Why do we often prefer to believe the ridiculous rather than the sublime? “Everyone is looking for you,” the apostles tell Jesus in Mark’s Gospel. In other words, all seek God.
Scandalised
Eliot himself scandalised the left wing literati when he embraced Christianity. The novelist Virginia Woolf wrote to her sister Vanessa Bell: “I have had a most shameful and distressing interview with poor dear Tom Eliot, who may be called dead to us all from this day forward. He has become an Anglo-Catholic, believes in God and immortality, and goes to church.”
Some critics claimed his work suffered from the addition of Christian themes, but like him, it became more fully alive. Eliot’s poem about the Magi’s great journey is a masterpiece, worth considering before we “return to our places….no longer at ease, here in the old dispensation, with an alien people clutching their gods…”
It is a mystery that so many clutch their gods while scorning Jesus, the true God, a mystery pondered by priests, prophets and philosophers.
Is unbelief simply due to the fact we do not want to face the truth about ourselves?”
Why is it that we find it easier to believe the ridiculous – or at least pretend we believe it while dismissing the truth as a fairytale?
Is unbelief simply due to the fact we do not want to face the truth about ourselves?
The wisdom of the saints tells us we seek God in the wrong places: the summer palaces, the awards ceremonies, the high offices, while ignoring the clues found in the Christmas story: Christ the Lord is to be sought in ordinary, lowly places, places far from the centres of worldly might. Bethlehem in Judea was a backwater, about as far away as you could get from glory two thousand years ago.
At this time of year, as well as The Journey of the Magi, I make a point of reading The Eternal Galilean by Venerable Fulton Sheen.
He describes the two kinds of people who find the Christ Child, the word made flesh: the shepherds and the wise men. The wise ask many questions but are wise enough to know that they don’t know everything, while shepherds simply accept the word of an angel and obey.
Archetypes
These two archetypes have one thing in common: they are both willing to stoop down, to bend the knee in adoration. It is this stoop of humility that is still required two millennia later.
As a Sister of Adoration, I used to tell people that Jesus is alive and well and living at 63 Falls Road, two doors down from Sinn Fein headquarters. A bemused smile would sometimes be the response, but there were plenty of people who turned up.
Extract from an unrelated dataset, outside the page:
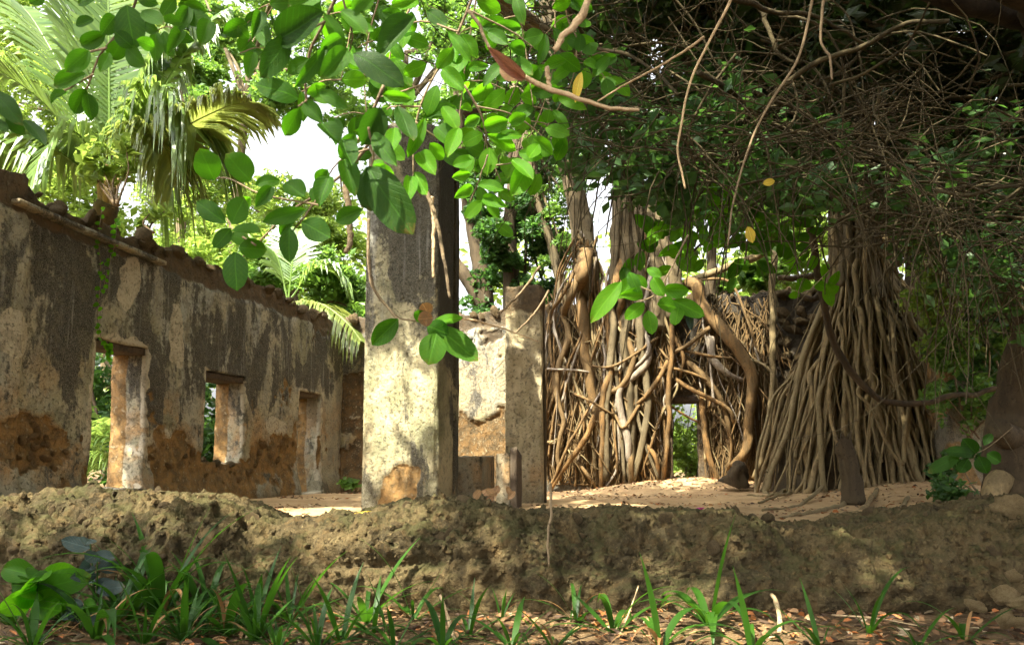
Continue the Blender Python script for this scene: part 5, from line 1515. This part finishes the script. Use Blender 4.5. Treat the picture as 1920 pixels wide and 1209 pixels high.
t = thing('dead_leaf', 'single yellow leaf beside the blurred stalk at the top', 'leaf', tuple(at(1085, 140, 2)))
leaf_at(t, at(1090, 135, 2), at(1078, 185, 2), 22 * 2 / FPX, 'leaf_yellow')
# sprays of leaves behind: top centre, each a branch
BR = [(720, -40, 700, 330, 3.2, 'leaf'), (800, -40, 730, 200, 2.6, 'leaf_light'), (900, -40, 860, 230, 3.0, 'leaf_light'), (960, -40, 1000, 200, 2.8, 'leaf'), (1040, -40, 960, 330, 3.6, 'leaf_light'), (1080, 40, 1000, 280, 4.0, 'leaf_light'),
      (520, -40, 450, 100, 3.2, 'leaf'), (680, -40, 640, 150, 2.8, 'leaf_light'), (860, 60, 900, 350, 4.2, 'leaf'), (1000, 80, 930, 420, 4.5, 'leaf_light'), (1060, -30, 1150, 170, 3.5, 'leaf'), (300, -40, 340, 60, 2.6, 'leaf'),
      (1420, 330, 1380, 520, 6.5, 'leaf'), (1500, 300, 1420, 470, 7, 'leaf'), (1300, 300, 1260, 500, 6.5, 'leaf_light'), (1560, 320, 1520, 460, 6.8, 'leaf'), (1350, 330, 1330, 470, 7.5, 'leaf_light'), (1240, 330, 1230, 470, 8, 'leaf'), (1480, 350, 1490, 560, 8, 'leaf_light')]
names = ['leafy spray over the head of the tall pillar', 'pale green spray at top centre left of the red leaf', 'bright spray hanging behind the red dead leaf', 'leafy spray right of the red dead leaf', 'long light spray between the two pillars at the top', 'light spray before the leaning ivy trunk',
         'spray of leaves above the sky gap', 'pale green spray left of the tall pillar at the top edge', 'leafy spray just right of the tall pillar top', 'lowest light spray above the slender pillar', 'leafy spray beneath the thick broken twig', 'small spray right of the palm at the top edge',
         'big-leaved spray hanging between the two fig trunks', 'leaf spray left of the aerial root fig trunk', 'light leaf spray right of the wall fig trunk', 'leaf spray touching the aerial root fig trunk', 'pale leaf spray in the middle between the figs', 'leaf spray close beside the wall fig trunk', 'lower leaf spray above the bare back wall']
for (x0, y0, x1, y1, Y, kd), nm in zip(BR, names):
    n = 13 if Y > 5 else (7 if x0 < 700 else 10)
    mx, my = (x0 + x1) / 2 + random.uniform(-40, 40), (y0 + y1) / 2 + random.uniform(-30, 10)
    st = [[(x0, y0), (mx, my), (x1, y1)]]
    lv = []
    for k in range(n):
        f = .15 + .85 * k / (n - 1)
        bx = (1 - f) ** 2 * x0 + 2 * f * (1 - f) * mx + f * f * x1; by = (1 - f) ** 2 * y0 + 2 * f * (1 - f) * my + f * f * y1
        if k % 4 == 2:
            ex, ey = bx + random.choice((-1, 1)) * random.uniform(40, 80), by + random.uniform(-10, 50)
            st.append([(bx, by), ((bx + ex) / 2, (by + ey) / 2 - 8), (ex, ey)])
            for g in (.4, .7, 1.0):
                cx, cyy = bx + (ex - bx) * g, by + (ey - by) * g
                a = random.uniform(0, 6.28); s = random.uniform(34, 50) * (3 / max(Y, 3)) ** .3
                lv.append((cx, cyy, cx + s * math.cos(a), cyy + abs(s * math.sin(a)) * .9 + 6, s * .58))
        a = random.uniform(0, 6.28); s = random.uniform(36, 54) * (3 / max(Y, 3)) ** .3
        lv.append((bx, by, bx + s * math.cos(a), by + s * math.sin(a) * .7 + 10, s * .56))
    branch(nm, st, lv, Y, kd, jit=.15, r=.0045)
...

One day a woman, feeling lost, and confused, came to see Sr Elaine, who had left her law career after a powerful call in the convent Adoration chapel and whose advice once cost up to £300 an hour. After agreeing to pray for the lady, Sr Elaine also handed her some free advice: “Go in and see the Lord yourself. Jesus is waiting to be gracious to you and you will get the answer to all your prayers.”
The woman listened, returned to adoration and experienced the Blessed Sacrament in a new way.
Sr Elaine was then inspired to put a simple notice on the convent door. “Looking for a miracle? Feeling lost, empty, no answer to your prayers? The answer is right here in Jesus, in the Blessed Sacrament. You will receive your heart’s desire and it’s all free. The Lord waits to be gracious to you.”
There was a great response.
Isn’t that all we need for this new year, to meet the truth and experience the Blessed Sacrament in a new way, by turning, like the Magi and Shepherds, in humility towards Christ the King?
So let us cast away the dreams of darkness in 2025 – and welcome the word made flesh, who is Christ, the light of day.